Saturday, 23 July 2011

Attack (1956)

Robert Aldrich was a great director of tough, cynical films who liked to pick up rocks and observe what was going on underneath.  He was interested in depicting life with the veneer stripped away, laying bare our bitterness, hypocrisy and self-delusion.  If he had a world-view at all, he was a nihilist - think of the climax of KISS ME DEADLY (1955) or John Cassavetes exclaiming in THE DIRTY DOZEN (1967) that he has enough dynamite "to blow up the world!".  In fact, it's worth considering how many of his films end with the death of the central character.

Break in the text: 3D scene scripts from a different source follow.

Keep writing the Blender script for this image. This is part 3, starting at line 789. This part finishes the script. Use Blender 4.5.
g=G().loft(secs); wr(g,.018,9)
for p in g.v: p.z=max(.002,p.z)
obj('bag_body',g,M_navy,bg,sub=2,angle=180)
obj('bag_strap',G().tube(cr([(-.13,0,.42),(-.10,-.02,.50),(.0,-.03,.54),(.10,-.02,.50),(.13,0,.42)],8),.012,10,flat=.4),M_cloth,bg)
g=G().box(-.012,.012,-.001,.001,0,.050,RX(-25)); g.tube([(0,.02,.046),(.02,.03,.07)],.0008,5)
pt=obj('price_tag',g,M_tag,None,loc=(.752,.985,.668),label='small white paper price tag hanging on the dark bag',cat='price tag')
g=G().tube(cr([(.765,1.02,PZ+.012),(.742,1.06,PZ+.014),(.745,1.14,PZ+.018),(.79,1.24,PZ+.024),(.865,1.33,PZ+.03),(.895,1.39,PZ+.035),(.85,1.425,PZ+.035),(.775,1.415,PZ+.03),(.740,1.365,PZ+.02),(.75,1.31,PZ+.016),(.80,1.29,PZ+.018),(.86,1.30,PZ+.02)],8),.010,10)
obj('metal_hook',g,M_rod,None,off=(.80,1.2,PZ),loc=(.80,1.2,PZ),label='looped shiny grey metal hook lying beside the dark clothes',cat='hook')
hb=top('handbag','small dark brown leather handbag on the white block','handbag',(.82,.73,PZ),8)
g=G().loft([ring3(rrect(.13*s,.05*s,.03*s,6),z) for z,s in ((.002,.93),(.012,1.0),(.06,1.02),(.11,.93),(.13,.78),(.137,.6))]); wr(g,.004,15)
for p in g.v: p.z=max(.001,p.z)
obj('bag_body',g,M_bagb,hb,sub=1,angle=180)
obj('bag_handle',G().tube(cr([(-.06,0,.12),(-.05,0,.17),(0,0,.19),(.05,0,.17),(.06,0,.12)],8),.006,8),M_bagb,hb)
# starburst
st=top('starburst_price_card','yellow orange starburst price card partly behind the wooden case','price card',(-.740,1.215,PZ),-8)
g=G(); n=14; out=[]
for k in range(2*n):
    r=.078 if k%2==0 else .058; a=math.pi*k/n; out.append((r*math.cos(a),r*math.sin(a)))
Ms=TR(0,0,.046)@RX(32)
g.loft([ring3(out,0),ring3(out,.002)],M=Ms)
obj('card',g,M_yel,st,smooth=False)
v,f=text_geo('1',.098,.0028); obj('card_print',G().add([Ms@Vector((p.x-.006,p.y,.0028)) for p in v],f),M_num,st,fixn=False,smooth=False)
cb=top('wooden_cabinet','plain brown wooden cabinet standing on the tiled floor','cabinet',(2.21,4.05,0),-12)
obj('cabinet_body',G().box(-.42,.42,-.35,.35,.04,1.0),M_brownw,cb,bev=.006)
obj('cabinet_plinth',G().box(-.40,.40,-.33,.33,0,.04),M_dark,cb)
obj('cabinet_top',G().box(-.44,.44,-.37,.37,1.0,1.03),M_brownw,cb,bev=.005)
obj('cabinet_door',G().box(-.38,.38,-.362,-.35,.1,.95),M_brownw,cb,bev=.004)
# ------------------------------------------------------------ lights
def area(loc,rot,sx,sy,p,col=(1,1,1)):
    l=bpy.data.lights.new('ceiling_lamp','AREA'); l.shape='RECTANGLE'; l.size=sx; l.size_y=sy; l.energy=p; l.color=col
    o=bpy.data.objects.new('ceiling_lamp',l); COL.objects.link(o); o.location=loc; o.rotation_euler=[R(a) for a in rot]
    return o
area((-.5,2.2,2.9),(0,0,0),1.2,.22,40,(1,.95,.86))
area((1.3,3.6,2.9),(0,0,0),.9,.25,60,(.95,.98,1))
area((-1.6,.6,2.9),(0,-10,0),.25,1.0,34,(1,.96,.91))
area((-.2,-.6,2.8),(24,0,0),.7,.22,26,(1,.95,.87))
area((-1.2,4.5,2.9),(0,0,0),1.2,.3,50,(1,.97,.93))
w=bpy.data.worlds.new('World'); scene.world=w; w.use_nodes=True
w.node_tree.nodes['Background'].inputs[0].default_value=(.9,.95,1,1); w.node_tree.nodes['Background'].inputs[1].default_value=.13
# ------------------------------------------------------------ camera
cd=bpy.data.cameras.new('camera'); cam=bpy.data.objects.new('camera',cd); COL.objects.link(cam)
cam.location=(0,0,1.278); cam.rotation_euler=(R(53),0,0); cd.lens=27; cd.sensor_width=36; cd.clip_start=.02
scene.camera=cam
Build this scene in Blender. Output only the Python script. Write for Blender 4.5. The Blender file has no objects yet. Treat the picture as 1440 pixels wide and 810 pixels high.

ATTACK is classic Aldrich.  Set during WW2, it follows an Infantry Company commanded by the cowardly Captain Cooney (Eddie Albert).  His failure in the field is costing the lives of the men; Lieutenant Costa (Jack Palance) wants to kill him but Lieutenant Woodruff (William Smithers) would prefer to register a complaint with their Colonel (Lee Marvin).  Unfortunately the Colonel and the Captain are old friends from the Deep South and have a mutual agreement that will benefit them when the war is over.

This is war as I imagine it must be: an horrific muddle of compromise, self-interest, cowardice, bravery, corruption and treachery.  It's a million miles from the heroic self-sacrifice of, say, SAVING PRIVATE RYAN.  The acting is terrific: Palance is outstanding as the essentially decent Lt Costa who becomes consumed by his hatred for Cpt Cooney.  At one point, his left arm crushed by a tank, Costa still manages to pick himself up to do what he believes has to be done.  Albert is really good too: his Cpt Cooney is a pathetic man in every sense but even he is shown to be a victim, of his own weakness.  Marvin is typically commanding as the corrupt Colonel Bartlett and the supporting cast features the likes of Richard Jaeckel, Strother Martin and Buddy Ebsen.

It's great stuff.  There isn't a single female character in the entire picture.  but don't let that fool you into thinking Aldrich only made men's movies: remember, this is the guy who went on to make WHAT EVER HAPPENED TO BABY JANE? (1962) and THE KILLING OF SISTER GEORGE (1968).